The following have been generally accepted as fundamental accounting assumptions :
(a) Going Concern : The enterprise is normally viewed as a going concern, that is as continuing in operation for the foreseeable future. It is assumed that the enterprise has neither the intention nor the necessity of liquidation or of curtailing.
(b) Consistency:It is assumed that accounting policies are consistent from one period to another.
(c) Accrual : Revenues and costs are accrued, that is recognised as they are earned or incurred (and not as money is received or paid) and recognised in the financial statements of the periods to which they relate. (The considerations affecting the process of matching costs with revenues
under the accrual assumption are not dealt with in this statement.)
If the fundamental accounting assumptions, viz., Going concern, Consistency and Accrual are followed in financial statements specific disclosure is not required. If a fundamental accounting assumption is not followed, the fact should be disclosed.
Section 211(3A) provides that it is the responsibility of the company to ensure that every profit and loss account and balance sheet of the company shall comply with the accounting standards. In case a company fails to comply with accounting standards, such companies shall disclose in its profit and loss account and balance sheet the deviation from accounting standards, the reasons for such deviation, and the financial effect, if any, arising due to such deviation. Under this sub-clause, a duty has been imposed on auditor to see whether in his opinion, the profit and loss account and balance sheet complied with the accounting standards.
Special requirement in regard to banking, insurance and electricity supply companies - The auditor of a banking company is required by section 30(3) of the Banking Regulation Act also to state the following additional matters viz.,
(a) whether or not the information and explanations required by him have been found to be satisfactory; (b) whether or not transactions of the company fall within the powers of a banking company; (c) whether or not the returns received from the branch offices of the company have
been found adequate for the purposes of his audit; (d) whether the profit and loss account shows a true balance of profit and loss for the period covered by such account; and (e) any other matter which he considers should be brought home to the shareholders of the company. Likewise there are special provisions contained in the Insurance Act, 1938 and the Electricity (Supply) Act, 1948 specifying matters on which the auditor should make a report. Similar provisions also are contained in certain other Acts, e.g., Societies Registration Act, 1860. On a consideration of subsections (3), (4) and (5) of section 211, a banking, insurance, electricity supply and other companies governed by the special Acts as well as those which have been specially exempted by the Central Government from making a disclosure of certain matters or from complying with certain requirements with regard to the balance sheet and profit and loss account, are exempt from drawing up their balance sheet in the form contained in Schedule VI to the Act and from furnishing particulars of income and expenditure specified in Part II of the Schedule. The statements of account of the company cannot be deemed to have been improperly drawn up or as not disclosing a true and fair view of the state of affairs of the company merely because they only disclose matters which require disclosure under the special Acts under which they are drawn up or they do not disclose any matter which does not require disclosure by virtue of provisions contained is Schedule VI to the Companies Act or any matter which does not have to be disclosed by virtue of notification issued under sub-section (3) or an order issued under sub-section (4) of section 211. It is thus clear that in the statement of account of a company drawn up under the special Acts, only the information requiring disclosure there under needs to be disclosed.

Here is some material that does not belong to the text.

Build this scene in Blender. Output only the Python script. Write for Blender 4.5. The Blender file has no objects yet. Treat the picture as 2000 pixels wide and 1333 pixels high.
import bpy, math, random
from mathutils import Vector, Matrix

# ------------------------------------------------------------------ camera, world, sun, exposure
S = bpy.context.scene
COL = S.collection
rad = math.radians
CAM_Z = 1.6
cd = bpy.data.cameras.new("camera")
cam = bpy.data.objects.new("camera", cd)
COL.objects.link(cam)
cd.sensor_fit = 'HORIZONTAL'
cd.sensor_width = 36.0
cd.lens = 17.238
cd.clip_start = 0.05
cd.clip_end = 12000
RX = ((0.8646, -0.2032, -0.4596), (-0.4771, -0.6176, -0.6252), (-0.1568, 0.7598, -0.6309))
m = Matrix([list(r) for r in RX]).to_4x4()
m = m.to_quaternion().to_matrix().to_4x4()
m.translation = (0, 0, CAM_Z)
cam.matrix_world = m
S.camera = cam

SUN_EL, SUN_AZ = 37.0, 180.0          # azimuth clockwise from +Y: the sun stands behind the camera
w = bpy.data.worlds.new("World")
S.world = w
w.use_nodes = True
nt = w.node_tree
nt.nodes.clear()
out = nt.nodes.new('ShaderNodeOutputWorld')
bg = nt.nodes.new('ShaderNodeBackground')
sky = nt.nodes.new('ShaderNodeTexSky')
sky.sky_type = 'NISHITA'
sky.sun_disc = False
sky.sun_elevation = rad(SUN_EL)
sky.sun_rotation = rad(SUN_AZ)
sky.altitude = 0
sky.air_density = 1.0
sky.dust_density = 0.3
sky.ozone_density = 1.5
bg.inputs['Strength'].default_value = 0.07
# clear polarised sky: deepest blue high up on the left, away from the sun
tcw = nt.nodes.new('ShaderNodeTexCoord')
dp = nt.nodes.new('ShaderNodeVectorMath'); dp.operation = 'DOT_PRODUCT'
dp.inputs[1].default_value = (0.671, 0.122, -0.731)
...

PRESENTATION OF FINANCIAL STATEMENTS *
Section 211 provides that every balance sheet of a company shall give a true and fair view of the state of affairs of the company as at the end of the financial year and shall, subject to the provisions of the said section, be in the form set out in Part I of Schedule VI, or as near thereto as circumstances admit or in such other form as may be approved by the Central Government either generally or in any particular case. In preparing the balance sheet due regard shall be had, as far as may be, to the general instructions for preparation of balance sheet under the heading “Notes” at the end of that Part.
The profit and loss account of a company shall give a true and fair view of the profit or loss of company for the financial year and shall, subject to as aforesaid, comply with the requirements of Part II of Schedule VI, so far as they are applicable thereto.
It is further provided that nothing contained in the above provisions shall apply to any insurance or banking company or any company engaged in the generation or supply of electricity or to any other class of company for which a form of balance sheet or profit and loss account, as the case may be, has been specified in or under the Act governing such class of company.
However, if in the opinion of the Central Government it is necessary to grant exemption in the public interest, it may, by notification in the Official Gazette, exempt any class of companies from compliance with any of the requirements of Schedule VI, either unconditionally or subject to such conditions as may be specified in the Notification.
The Central Government is also empowered, either on the application of or with the consent of, the Board of directors of the company, by order, to modify in relation to that company any of the
requirements of this Act as to matters to be stated in the company’s balance sheet or profit and loss account, for the purpose of adapting them to the circumstances of the company.
For the purposes of section 211, any reference to a balance sheet or profit and loss account shall
include any notes thereon or documents annexed thereto, giving information required by the Act, and allowed by the Act to be given in the form of such notes or documents, except where the context otherwise requires.
Schedule VI, which deals with the form of the balance sheet in Part I, with requirements as to the profit and loss account in Part II is discussed hereunder. Part III defines and interprets certain lessons while Part IV contains an abstract of the financial statements and a general business profile of the company.